◆ OBJECTIVE: Images should be left out, and everything else in the listing reproduced exactly.

◆ RECORDED DATA:

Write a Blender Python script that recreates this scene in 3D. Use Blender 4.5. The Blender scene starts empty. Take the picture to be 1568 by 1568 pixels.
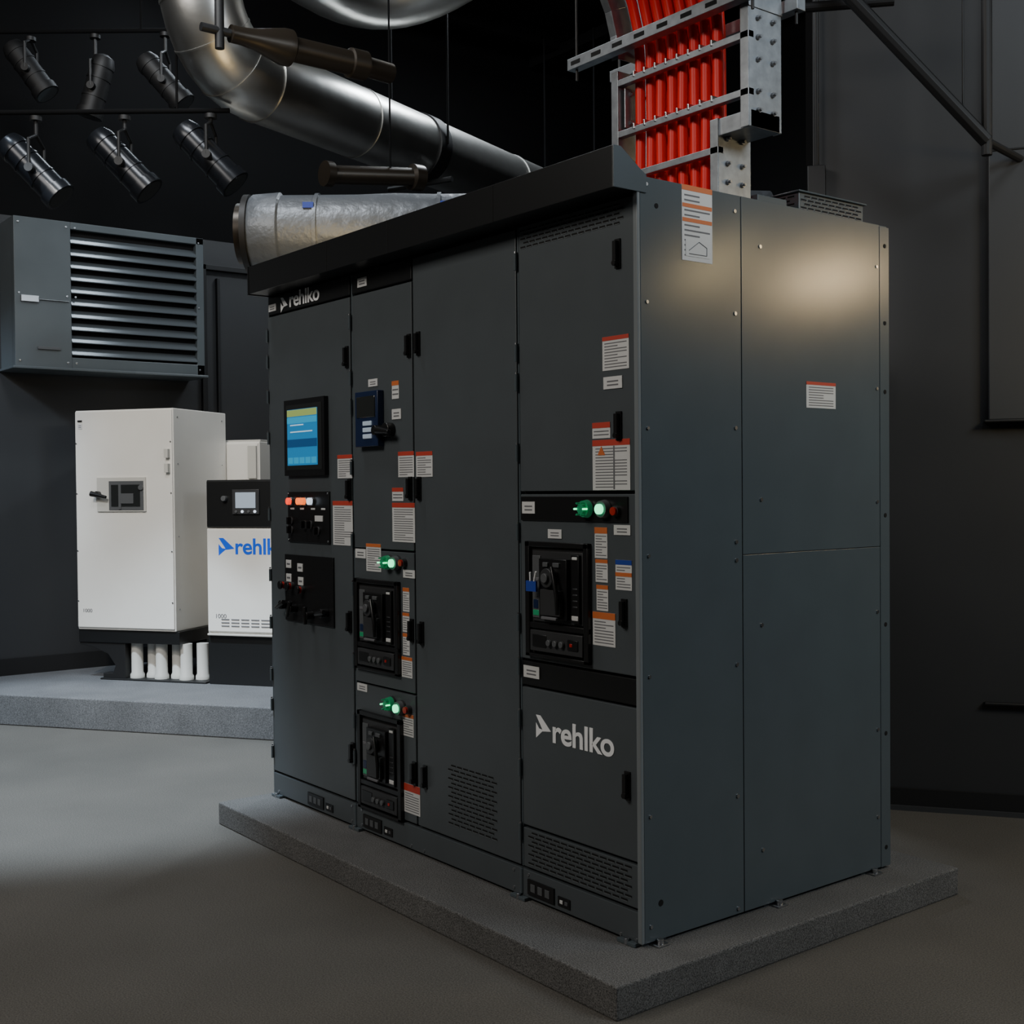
import bpy, math, random
from mathutils import Vector, Matrix
random.seed(4)
SC=bpy.context.scene
# ------------------------------------------------------------------ materials
MATS={}
def mat(name,col,rough=.5,metal=0,emit=0,noise=None,bump=None,spec=.5,trans=0,coat=0):
    m=bpy.data.materials.new(name); m.use_nodes=True
    nt=m.node_tree; b=nt.nodes['Principled BSDF']
    c=(*col,1)
    b.inputs['Base Color'].default_value=c
    b.inputs['Roughness'].default_value=rough
    b.inputs['Metallic'].default_value=metal
    b.inputs['Specular IOR Level'].default_value=spec
    if trans: b.inputs['Transmission Weight'].default_value=trans
    if coat: b.inputs['Coat Weight'].default_value=coat
    if emit:
        b.inputs['Emission Color'].default_value=c; b.inputs['Emission Strength'].default_value=emit
    tc=nt.nodes.new('ShaderNodeTexCoord')
    if noise:
        sc,amt=noise[0],noise[1]
        n=nt.nodes.new('ShaderNodeTexNoise'); n.inputs['Scale'].default_value=sc; n.inputs['Detail'].default_value=4
        nt.links.new(tc.outputs['Object'],n.inputs['Vector'])
        r=nt.nodes.new('ShaderNodeValToRGB')
        r.color_ramp.elements[0].position=.3; r.color_ramp.elements[1].position=.7
        r.color_ramp.elements[0].color=(*[x*(1-amt) for x in col],1)
        r.color_ramp.elements[1].color=(*[min(1,x*(1+amt)) for x in col],1)
        nt.links.new(n.outputs['Fac'],r.inputs['Fac'])
        out=r.outputs['Color']
        if len(noise)>2:
            n2=nt.nodes.new('ShaderNodeTexNoise'); n2.inputs['Scale'].default_value=noise[2]; n2.inputs['Detail'].default_value=3
            nt.links.new(tc.outputs['Object'],n2.inputs['Vector'])
            r2=nt.nodes.new('ShaderNodeMapRange'); r2.inputs['From Min'].default_value=.3; r2.inputs['From Max'].default_value=.7
            r2.inputs['To Min'].default_value=1-noise[3]; r2.inputs['To Max'].default_value=1+noise[3]
            nt.links.new(n2.outputs['Fac'],r2.inputs['Value'])
            mx=nt.nodes.new('ShaderNodeVectorMath'); mx.operation='SCALE'
            nt.links.new(out,mx.inputs[0]); nt.links.new(r2.outputs['Result'],mx.inputs['Scale'])
            out=mx.outputs['Vector']
        nt.links.new(out,b.inputs['Base Color'])
    if bump:
        n=nt.nodes.new('ShaderNodeTexNoise'); n.inputs['Scale'].default_value=bump[0]; n.inputs['Detail'].default_value=3
        nt.links.new(tc.outputs['Object'],n.inputs['Vector'])
        bm=nt.nodes.new('ShaderNodeBump'); bm.inputs['Strength'].default_value=bump[1]; bm.inputs['Distance'].default_value=bump[2] if len(bump)>2 else .002
        nt.links.new(n.outputs['Fac'],bm.inputs['Height']); nt.links.new(bm.outputs['Normal'],b.inputs['Normal'])
    MATS[name]=m
    return m
mat('paint_grey',(.072,.083,.090),.36,noise=(6,.04),bump=(260,.08,.0006))
mat('paint_side',(.080,.099,.111),.235,noise=(5,.04),bump=(260,.05,.0003))
mat('edge_highlight',(.19,.21,.22),.3,noise=(5,.04))  # paler than the cabinet paint; puts the corner highlight into the colour
mat('paint_black',(.009,.0095,.010),.34)
mat('black_matte',(.006,.006,.0065),.7)
mat('black_plastic',(.009,.009,.0095),.33)
mat('dark_plastic',(.032,.033,.035),.45)
mat('mid_plastic',(.090,.095,.10),.45)
mat('hole',(.002,.002,.002),.9)
mat('label_white',(.64,.64,.63),.5)
mat('label_text',(.14,.14,.15),.6)
mat('label_red',(.50,.05,.03),.5)
mat('label_orange',(.60,.15,.04),.5)
mat('label_blue',(.02,.05,.32),.5)
mat('logo_white',(.92,.93,.94),.45)
mat('logo_blue',(.008,.11,.80),.45)
mat('zinc',(.50,.51,.53),.3,metal=1)
mat('galv',(.30,.32,.34),.42,metal=.85,noise=(30,.15),bump=(40,.1))
mat('red_cable',(.70,.009,.004),.42,spec=.35)
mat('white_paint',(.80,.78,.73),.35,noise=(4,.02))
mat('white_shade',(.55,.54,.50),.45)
mat('duct_metal',(.60,.595,.57),.34,metal=1,noise=(3,.12),bump=(7,.18,.012))
mat('insul',(.13,.145,.165),.42,metal=.3,noise=(5,.10),bump=(14,.5,.02))
mat('brown_pipe',(.032,.025,.018),.36,metal=.5)
mat('wall_paint',(.031,.032,.034),.5,noise=(1.5,.06),bump=(120,.1,.001))
mat('wall_paint2',(.043,.045,.048),.5,noise=(1.5,.05),bump=(120,.1,.001))
mat('ceil_black',(.0015,.0015,.0018),.9,spec=.2)
mat('steel_dark',(.006,.006,.0065),.55)
mat('fixture_black',(.014,.016,.020),.26,metal=.4)
mat('louver_paint',(.090,.106,.115),.36,noise=(6,.05))
mat('louver_blade',(.10,.115,.125),.20,metal=.3)
mat('concrete',(.125,.127,.132),.8,noise=(140,.45,4,.12),bump=(160,.5,.003))
mat('pad_conc',(.108,.106,.103),.8,noise=(230,.80,5,.12),bump=(220,.5,.002))
mat('floor_mat',(.100,.092,.080),.72,noise=(190,.42,1.3,.14),bump=(220,.4,.002))
mat('green_glow',(.08,1,.42),.3,emit=2.6)
mat('green_dim',(.02,.25,.11),.25,emit=.12)
mat('red_glow',(1,.05,.015),.3,emit=1.5)
mat('amber_glow',(1,.16,.02),.3,emit=1.5)
mat('white_glow',(.75,.85,1),.3,emit=1.0)
mat('red_btn',(.4,.015,.01),.3)
mat('blue_meter',(.010,.020,.060),.3)
mat('scr_blue',(.02,.18,.40),.3,emit=.65)
mat('scr_blue2',(.02,.30,.52),.3,emit=.65)
mat('scr_dark',(.01,.07,.20),.3,emit=.45)
mat('scr_yellow',(.30,.40,.12),.3,emit=.5)
mat('scr_white',(.5,.7,.8),.3,emit=.6)
mat('glass_dark',(.02,.022,.022),.08,coat=.5)
mat('lcd',(.35,.42,.5),.2,emit=.35)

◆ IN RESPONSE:
Write a Blender Python script that recreates this scene in 3D. Use Blender 4.5. The Blender scene starts empty. Take the picture to be 1568 by 1568 pixels.
import bpy, math, random
from mathutils import Vector, Matrix
random.seed(4)
SC=bpy.context.scene
# ------------------------------------------------------------------ materials
MATS={}
def mat(name,col,rough=.5,metal=0,emit=0,noise=None,bump=None,spec=.5,trans=0,coat=0):
    m=bpy.data.materials.new(name); m.use_nodes=True
    nt=m.node_tree; b=nt.nodes['Principled BSDF']
    c=(*col,1)
    b.inputs['Base Color'].default_value=c
    b.inputs['Roughness'].default_value=rough
    b.inputs['Metallic'].default_value=metal
    b.inputs['Specular IOR Level'].default_value=spec
    if trans: b.inputs['Transmission Weight'].default_value=trans
    if coat: b.inputs['Coat Weight'].default_value=coat
    if emit:
        b.inputs['Emission Color'].default_value=c; b.inputs['Emission Strength'].default_value=emit
    tc=nt.nodes.new('ShaderNodeTexCoord')
    if noise:
        sc,amt=noise[0],noise[1]
        n=nt.nodes.new('ShaderNodeTexNoise'); n.inputs['Scale'].default_value=sc; n.inputs['Detail'].default_value=4
        nt.links.new(tc.outputs['Object'],n.inputs['Vector'])
        r=nt.nodes.new('ShaderNodeValToRGB')
        r.color_ramp.elements[0].position=.3; r.color_ramp.elements[1].position=.7
        r.color_ramp.elements[0].color=(*[x*(1-amt) for x in col],1)
        r.color_ramp.elements[1].color=(*[min(1,x*(1+amt)) for x in col],1)
        nt.links.new(n.outputs['Fac'],r.inputs['Fac'])
        out=r.outputs['Color']
        if len(noise)>2:
            n2=nt.nodes.new('ShaderNodeTexNoise'); n2.inputs['Scale'].default_value=noise[2]; n2.inputs['Detail'].default_value=3
            nt.links.new(tc.outputs['Object'],n2.inputs['Vector'])
            r2=nt.nodes.new('ShaderNodeMapRange'); r2.inputs['From Min'].default_value=.3; r2.inputs['From Max'].default_value=.7
            r2.inputs['To Min'].default_value=1-noise[3]; r2.inputs['To Max'].default_value=1+noise[3]
            nt.links.new(n2.outputs['Fac'],r2.inputs['Value'])
            mx=nt.nodes.new('ShaderNodeVectorMath'); mx.operation='SCALE'
            nt.links.new(out,mx.inputs[0]); nt.links.new(r2.outputs['Result'],mx.inputs['Scale'])
            out=mx.outputs['Vector']
        nt.links.new(out,b.inputs['Base Color'])
    if bump:
        n=nt.nodes.new('ShaderNodeTexNoise'); n.inputs['Scale'].default_value=bump[0]; n.inputs['Detail'].default_value=3
        nt.links.new(tc.outputs['Object'],n.inputs['Vector'])
        bm=nt.nodes.new('ShaderNodeBump'); bm.inputs['Strength'].default_value=bump[1]; bm.inputs['Distance'].default_value=bump[2] if len(bump)>2 else .002
        nt.links.new(n.outputs['Fac'],bm.inputs['Height']); nt.links.new(bm.outputs['Normal'],b.inputs['Normal'])
    MATS[name]=m
    return m
mat('paint_grey',(.072,.083,.090),.36,noise=(6,.04),bump=(260,.08,.0006))
mat('paint_side',(.080,.099,.111),.235,noise=(5,.04),bump=(260,.05,.0003))
mat('edge_highlight',(.19,.21,.22),.3,noise=(5,.04))  # paler than the cabinet paint; puts the corner highlight into the colour
mat('paint_black',(.009,.0095,.010),.34)
mat('black_matte',(.006,.006,.0065),.7)
mat('black_plastic',(.009,.009,.0095),.33)
mat('dark_plastic',(.032,.033,.035),.45)
mat('mid_plastic',(.090,.095,.10),.45)
mat('hole',(.002,.002,.002),.9)
mat('label_white',(.64,.64,.63),.5)
mat('label_text',(.14,.14,.15),.6)
mat('label_red',(.50,.05,.03),.5)
mat('label_orange',(.60,.15,.04),.5)
mat('label_blue',(.02,.05,.32),.5)
mat('logo_white',(.92,.93,.94),.45)
mat('logo_blue',(.008,.11,.80),.45)
mat('zinc',(.50,.51,.53),.3,metal=1)
mat('galv',(.30,.32,.34),.42,metal=.85,noise=(30,.15),bump=(40,.1))
mat('red_cable',(.70,.009,.004),.42,spec=.35)
mat('white_paint',(.80,.78,.73),.35,noise=(4,.02))
mat('white_shade',(.55,.54,.50),.45)
mat('duct_metal',(.60,.595,.57),.34,metal=1,noise=(3,.12),bump=(7,.18,.012))
mat('insul',(.13,.145,.165),.42,metal=.3,noise=(5,.10),bump=(14,.5,.02))
mat('brown_pipe',(.032,.025,.018),.36,metal=.5)
mat('wall_paint',(.031,.032,.034),.5,noise=(1.5,.06),bump=(120,.1,.001))
mat('wall_paint2',(.043,.045,.048),.5,noise=(1.5,.05),bump=(120,.1,.001))
mat('ceil_black',(.0015,.0015,.0018),.9,spec=.2)
mat('steel_dark',(.006,.006,.0065),.55)
mat('fixture_black',(.014,.016,.020),.26,metal=.4)
mat('louver_paint',(.090,.106,.115),.36,noise=(6,.05))
mat('louver_blade',(.10,.115,.125),.20,metal=.3)
mat('concrete',(.125,.127,.132),.8,noise=(140,.45,4,.12),bump=(160,.5,.003))
mat('pad_conc',(.108,.106,.103),.8,noise=(230,.80,5,.12),bump=(220,.5,.002))
mat('floor_mat',(.100,.092,.080),.72,noise=(190,.42,1.3,.14),bump=(220,.4,.002))
mat('green_glow',(.08,1,.42),.3,emit=2.6)
mat('green_dim',(.02,.25,.11),.25,emit=.12)
mat('red_glow',(1,.05,.015),.3,emit=1.5)
mat('amber_glow',(1,.16,.02),.3,emit=1.5)
mat('white_glow',(.75,.85,1),.3,emit=1.0)
mat('red_btn',(.4,.015,.01),.3)
mat('blue_meter',(.010,.020,.060),.3)
mat('scr_blue',(.02,.18,.40),.3,emit=.65)
mat('scr_blue2',(.02,.30,.52),.3,emit=.65)
mat('scr_dark',(.01,.07,.20),.3,emit=.45)
mat('scr_yellow',(.30,.40,.12),.3,emit=.5)
mat('scr_white',(.5,.7,.8),.3,emit=.6)
mat('glass_dark',(.02,.022,.022),.08,coat=.5)
mat('lcd',(.35,.42,.5),.2,emit=.35)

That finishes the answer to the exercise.